I usually use 600-700 ºF tip temperature. 600 ºF when soldering SMD parts. 700 ºF for everything else. Since your soldering station has markings in Fahrenheit, that should be easy for you to replicate.

As Andrew pointed out, you'll need a solder sponge. You might be able to find a cellulose sponge at a kitchen supply store. The easiest, is usually to swing by an electronics parts place and pick up a solder sponge. Alternatively, a folded up sheet of paper towel that's soaked in water will work in a pinch. There are also "sponges" made from a ball of brass ribbons. They're pretty effective as well. Finally, you might want to pick up a tip tinner. It's a little can of solder, flux, and cleaning agents. I don't personally use them as I keep my soldering tips pretty well tinned, but I've used them in the past to rejuvenate tips that have been "cooked" (i.e. that have sat for long periods of time without use when someone forgot to turn the soldering iron off).

Speaking of... Turn off the iron when you're not using it.
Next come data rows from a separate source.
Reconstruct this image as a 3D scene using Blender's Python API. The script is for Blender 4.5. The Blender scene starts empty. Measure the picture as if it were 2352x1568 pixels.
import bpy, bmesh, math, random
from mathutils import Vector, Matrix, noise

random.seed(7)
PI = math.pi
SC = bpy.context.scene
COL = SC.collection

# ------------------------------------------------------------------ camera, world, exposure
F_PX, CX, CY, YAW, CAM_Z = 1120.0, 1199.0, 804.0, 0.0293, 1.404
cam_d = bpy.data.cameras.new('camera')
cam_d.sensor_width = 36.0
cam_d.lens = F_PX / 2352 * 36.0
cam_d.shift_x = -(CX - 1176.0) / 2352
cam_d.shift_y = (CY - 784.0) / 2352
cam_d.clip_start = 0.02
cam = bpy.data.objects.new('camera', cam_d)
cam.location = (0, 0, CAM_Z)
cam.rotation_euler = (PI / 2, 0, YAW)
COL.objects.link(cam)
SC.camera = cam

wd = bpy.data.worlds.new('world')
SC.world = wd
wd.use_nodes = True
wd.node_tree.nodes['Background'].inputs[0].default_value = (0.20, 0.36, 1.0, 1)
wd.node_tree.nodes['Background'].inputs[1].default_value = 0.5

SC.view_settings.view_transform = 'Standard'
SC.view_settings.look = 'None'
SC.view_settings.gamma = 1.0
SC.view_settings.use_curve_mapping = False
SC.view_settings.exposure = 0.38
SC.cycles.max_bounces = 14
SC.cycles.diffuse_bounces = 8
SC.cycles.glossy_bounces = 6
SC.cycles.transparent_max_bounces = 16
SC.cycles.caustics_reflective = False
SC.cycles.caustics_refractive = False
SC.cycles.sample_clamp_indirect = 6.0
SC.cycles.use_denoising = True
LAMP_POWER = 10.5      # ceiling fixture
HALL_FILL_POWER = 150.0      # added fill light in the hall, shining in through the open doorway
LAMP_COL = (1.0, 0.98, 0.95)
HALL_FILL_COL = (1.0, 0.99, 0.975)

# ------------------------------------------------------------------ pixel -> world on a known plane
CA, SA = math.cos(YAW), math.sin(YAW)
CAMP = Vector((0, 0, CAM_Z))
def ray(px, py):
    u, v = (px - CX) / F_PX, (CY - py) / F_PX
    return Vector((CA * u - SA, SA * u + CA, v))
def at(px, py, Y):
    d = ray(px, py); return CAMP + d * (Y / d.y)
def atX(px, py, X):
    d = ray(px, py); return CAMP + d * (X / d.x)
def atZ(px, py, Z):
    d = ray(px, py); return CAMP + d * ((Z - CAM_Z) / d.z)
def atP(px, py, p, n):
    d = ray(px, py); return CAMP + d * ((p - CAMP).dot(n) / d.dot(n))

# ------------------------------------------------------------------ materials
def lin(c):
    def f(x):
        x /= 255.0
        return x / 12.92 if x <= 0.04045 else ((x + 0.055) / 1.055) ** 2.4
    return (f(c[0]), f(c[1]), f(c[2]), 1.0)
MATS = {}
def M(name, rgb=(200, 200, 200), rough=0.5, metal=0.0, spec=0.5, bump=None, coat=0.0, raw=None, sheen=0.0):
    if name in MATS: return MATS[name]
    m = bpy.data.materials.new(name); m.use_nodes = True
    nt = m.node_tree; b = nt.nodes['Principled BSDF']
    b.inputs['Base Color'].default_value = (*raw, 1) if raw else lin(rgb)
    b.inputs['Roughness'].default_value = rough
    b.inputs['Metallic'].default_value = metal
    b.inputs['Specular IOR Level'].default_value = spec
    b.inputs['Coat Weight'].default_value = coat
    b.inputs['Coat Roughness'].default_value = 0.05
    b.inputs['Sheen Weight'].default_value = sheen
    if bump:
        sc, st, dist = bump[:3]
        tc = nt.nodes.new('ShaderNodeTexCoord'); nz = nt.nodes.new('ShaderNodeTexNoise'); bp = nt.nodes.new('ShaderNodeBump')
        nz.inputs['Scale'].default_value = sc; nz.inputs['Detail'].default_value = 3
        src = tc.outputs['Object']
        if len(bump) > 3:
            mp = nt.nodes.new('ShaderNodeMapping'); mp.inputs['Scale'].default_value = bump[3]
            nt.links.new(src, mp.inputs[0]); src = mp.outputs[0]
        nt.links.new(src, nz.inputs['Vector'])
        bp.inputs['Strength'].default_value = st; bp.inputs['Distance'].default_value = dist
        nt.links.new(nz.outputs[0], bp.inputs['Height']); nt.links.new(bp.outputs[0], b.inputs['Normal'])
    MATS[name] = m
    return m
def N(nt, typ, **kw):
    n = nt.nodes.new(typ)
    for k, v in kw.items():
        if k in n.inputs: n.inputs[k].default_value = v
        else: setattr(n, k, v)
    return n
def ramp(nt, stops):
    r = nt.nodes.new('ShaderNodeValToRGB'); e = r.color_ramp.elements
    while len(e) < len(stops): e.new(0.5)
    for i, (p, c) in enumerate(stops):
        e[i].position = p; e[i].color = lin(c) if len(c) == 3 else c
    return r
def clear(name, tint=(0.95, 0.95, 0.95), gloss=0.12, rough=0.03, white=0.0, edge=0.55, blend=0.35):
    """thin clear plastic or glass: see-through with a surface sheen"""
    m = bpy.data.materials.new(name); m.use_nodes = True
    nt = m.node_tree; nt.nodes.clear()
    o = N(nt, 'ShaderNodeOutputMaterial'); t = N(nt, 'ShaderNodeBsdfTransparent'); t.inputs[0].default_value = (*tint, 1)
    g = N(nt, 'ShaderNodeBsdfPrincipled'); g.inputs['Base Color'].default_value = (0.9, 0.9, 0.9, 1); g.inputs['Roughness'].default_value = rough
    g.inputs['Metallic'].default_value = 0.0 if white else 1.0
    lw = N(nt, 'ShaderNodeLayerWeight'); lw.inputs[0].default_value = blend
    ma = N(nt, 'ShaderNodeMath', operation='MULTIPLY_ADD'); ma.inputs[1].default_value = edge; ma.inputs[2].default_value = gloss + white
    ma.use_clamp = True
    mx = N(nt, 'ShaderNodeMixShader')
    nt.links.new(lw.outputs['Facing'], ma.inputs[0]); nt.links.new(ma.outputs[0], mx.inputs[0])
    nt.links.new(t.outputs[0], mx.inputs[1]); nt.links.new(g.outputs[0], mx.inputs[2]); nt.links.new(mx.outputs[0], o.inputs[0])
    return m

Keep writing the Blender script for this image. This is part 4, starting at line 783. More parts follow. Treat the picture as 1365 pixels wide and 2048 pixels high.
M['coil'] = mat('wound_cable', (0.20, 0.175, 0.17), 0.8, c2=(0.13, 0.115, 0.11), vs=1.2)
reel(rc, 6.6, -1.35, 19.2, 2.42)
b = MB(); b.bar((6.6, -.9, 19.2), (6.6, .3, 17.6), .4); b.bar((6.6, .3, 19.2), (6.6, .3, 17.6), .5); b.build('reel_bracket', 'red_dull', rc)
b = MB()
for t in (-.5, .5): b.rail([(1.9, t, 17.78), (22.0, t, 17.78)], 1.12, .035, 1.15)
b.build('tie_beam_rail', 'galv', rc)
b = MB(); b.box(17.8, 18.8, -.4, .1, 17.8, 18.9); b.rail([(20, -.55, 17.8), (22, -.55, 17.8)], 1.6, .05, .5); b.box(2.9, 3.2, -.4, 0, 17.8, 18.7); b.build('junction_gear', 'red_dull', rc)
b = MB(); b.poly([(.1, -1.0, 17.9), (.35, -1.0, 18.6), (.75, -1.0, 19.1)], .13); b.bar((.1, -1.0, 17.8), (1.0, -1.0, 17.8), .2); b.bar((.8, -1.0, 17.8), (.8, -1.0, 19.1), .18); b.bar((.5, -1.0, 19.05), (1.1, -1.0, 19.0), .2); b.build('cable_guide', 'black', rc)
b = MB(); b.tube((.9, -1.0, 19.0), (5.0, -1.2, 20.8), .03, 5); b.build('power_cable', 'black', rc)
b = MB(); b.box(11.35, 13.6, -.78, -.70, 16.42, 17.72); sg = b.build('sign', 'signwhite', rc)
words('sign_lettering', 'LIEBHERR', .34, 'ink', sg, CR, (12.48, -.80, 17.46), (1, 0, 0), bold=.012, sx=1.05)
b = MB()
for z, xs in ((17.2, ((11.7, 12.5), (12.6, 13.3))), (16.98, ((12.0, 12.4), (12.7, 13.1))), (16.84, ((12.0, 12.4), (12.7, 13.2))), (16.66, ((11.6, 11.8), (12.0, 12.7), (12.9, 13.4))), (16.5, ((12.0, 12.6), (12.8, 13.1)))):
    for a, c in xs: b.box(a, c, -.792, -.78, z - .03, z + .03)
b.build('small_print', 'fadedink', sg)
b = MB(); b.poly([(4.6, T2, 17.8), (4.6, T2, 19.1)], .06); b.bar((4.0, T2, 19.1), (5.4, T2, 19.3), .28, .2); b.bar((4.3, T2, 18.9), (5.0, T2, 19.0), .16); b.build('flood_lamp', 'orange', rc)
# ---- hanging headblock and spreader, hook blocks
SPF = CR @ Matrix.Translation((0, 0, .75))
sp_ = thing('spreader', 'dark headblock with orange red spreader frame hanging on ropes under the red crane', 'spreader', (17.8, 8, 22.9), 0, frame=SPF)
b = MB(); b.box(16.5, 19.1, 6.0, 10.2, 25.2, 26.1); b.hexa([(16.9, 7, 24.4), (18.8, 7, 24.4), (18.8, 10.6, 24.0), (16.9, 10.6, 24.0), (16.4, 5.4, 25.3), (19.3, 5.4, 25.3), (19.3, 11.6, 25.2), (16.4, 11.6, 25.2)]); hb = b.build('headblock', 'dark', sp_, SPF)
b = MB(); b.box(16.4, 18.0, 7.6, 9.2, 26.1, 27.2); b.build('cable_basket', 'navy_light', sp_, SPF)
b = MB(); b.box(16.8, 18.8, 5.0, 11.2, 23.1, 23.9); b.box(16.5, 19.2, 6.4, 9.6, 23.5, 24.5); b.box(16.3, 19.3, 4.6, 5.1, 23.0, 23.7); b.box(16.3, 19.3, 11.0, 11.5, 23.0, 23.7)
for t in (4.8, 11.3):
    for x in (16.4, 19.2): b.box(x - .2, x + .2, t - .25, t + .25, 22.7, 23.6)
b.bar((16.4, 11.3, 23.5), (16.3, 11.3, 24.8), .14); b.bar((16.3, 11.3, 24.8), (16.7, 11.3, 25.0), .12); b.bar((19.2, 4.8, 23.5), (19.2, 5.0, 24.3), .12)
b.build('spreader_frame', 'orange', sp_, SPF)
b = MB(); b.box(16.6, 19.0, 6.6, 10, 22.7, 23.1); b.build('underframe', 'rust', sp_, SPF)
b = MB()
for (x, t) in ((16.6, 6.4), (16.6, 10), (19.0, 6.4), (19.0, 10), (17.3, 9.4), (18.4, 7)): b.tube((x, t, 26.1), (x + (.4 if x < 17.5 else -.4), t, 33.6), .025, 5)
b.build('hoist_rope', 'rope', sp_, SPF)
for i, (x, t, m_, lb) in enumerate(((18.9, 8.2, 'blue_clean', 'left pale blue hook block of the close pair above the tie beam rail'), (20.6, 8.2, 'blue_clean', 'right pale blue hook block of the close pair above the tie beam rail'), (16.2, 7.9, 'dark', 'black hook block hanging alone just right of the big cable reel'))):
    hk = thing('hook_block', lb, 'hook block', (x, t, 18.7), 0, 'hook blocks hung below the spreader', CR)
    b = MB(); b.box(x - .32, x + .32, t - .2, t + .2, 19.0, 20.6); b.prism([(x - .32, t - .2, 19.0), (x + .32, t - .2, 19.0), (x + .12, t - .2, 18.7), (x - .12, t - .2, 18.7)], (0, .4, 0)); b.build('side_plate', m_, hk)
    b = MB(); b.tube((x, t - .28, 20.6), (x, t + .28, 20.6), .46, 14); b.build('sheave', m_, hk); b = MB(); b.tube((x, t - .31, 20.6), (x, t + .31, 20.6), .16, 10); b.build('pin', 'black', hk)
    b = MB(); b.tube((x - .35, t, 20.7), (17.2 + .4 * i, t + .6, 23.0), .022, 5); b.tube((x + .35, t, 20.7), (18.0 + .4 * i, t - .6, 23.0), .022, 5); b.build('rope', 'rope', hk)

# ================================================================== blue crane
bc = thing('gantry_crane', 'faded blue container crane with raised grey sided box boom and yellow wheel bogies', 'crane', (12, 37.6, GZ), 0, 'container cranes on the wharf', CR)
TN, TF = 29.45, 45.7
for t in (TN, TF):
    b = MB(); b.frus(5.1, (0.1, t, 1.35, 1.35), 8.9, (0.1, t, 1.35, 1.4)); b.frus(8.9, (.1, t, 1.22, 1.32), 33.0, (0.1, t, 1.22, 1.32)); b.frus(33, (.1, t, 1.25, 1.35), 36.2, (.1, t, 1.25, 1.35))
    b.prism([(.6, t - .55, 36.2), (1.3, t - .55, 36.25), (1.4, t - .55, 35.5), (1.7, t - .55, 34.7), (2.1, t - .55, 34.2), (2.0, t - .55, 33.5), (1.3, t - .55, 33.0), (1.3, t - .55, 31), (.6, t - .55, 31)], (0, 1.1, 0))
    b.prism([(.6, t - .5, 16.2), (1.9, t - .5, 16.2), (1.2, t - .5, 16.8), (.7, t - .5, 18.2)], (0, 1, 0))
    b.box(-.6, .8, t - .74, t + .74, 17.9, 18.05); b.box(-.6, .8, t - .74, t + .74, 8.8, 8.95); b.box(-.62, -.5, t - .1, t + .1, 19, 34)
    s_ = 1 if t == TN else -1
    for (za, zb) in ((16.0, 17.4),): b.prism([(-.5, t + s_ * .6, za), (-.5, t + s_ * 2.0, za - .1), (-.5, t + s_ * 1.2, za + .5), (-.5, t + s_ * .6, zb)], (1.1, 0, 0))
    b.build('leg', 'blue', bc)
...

I'd say don't leave the iron on for more than 15-30 minutes without either turning the temperature all the way down or turning the iron off. The tip will oxidize and turn useless if you leave the iron on all the time.
In the electrical section of your local hardware store, you can find timers intended for turning off lights and fans after a set period of time. Making a little turn-off timer for your soldering station would be pretty simple with one of those.

Tom
 
I bought lead based solder as I was advised it is better to learn with.

I did not had success with made in China cored solder wire.
I use an Alpha-Fry Fluitin (1535 I believe) that must be out of production now, and it is made in EU.
Fast cleaning and wetting, flows very well, leaves bright silver joint without cracks or any discoloring (sign of problem with the alloy), can be melted again without compromising joint quality, leaves almost no residue that even if it leaves any, if you use too much, it is supposed to be no clean (does not oxidize or short).

Leaded quality 60/40 cored wire will make your job done a lot better - or easier. Of course it is the alloy quality and the flux quality, both.

63/37 is good and makes a faster joint but is more difficult to work with as it is in liquid state and rapidly gets solid once heat is removed.
I only use it for SMT components, especially for smaller than 0805 ones. So I use a 0.5mm one.


Tip: Do not mix different types of cored wire solder in the same joint, the result is bad. So if you started soldering a component but decided to go with the other type instead do not do this. Only in a fresh joint use whatever you like. If it has solder on it then use the same.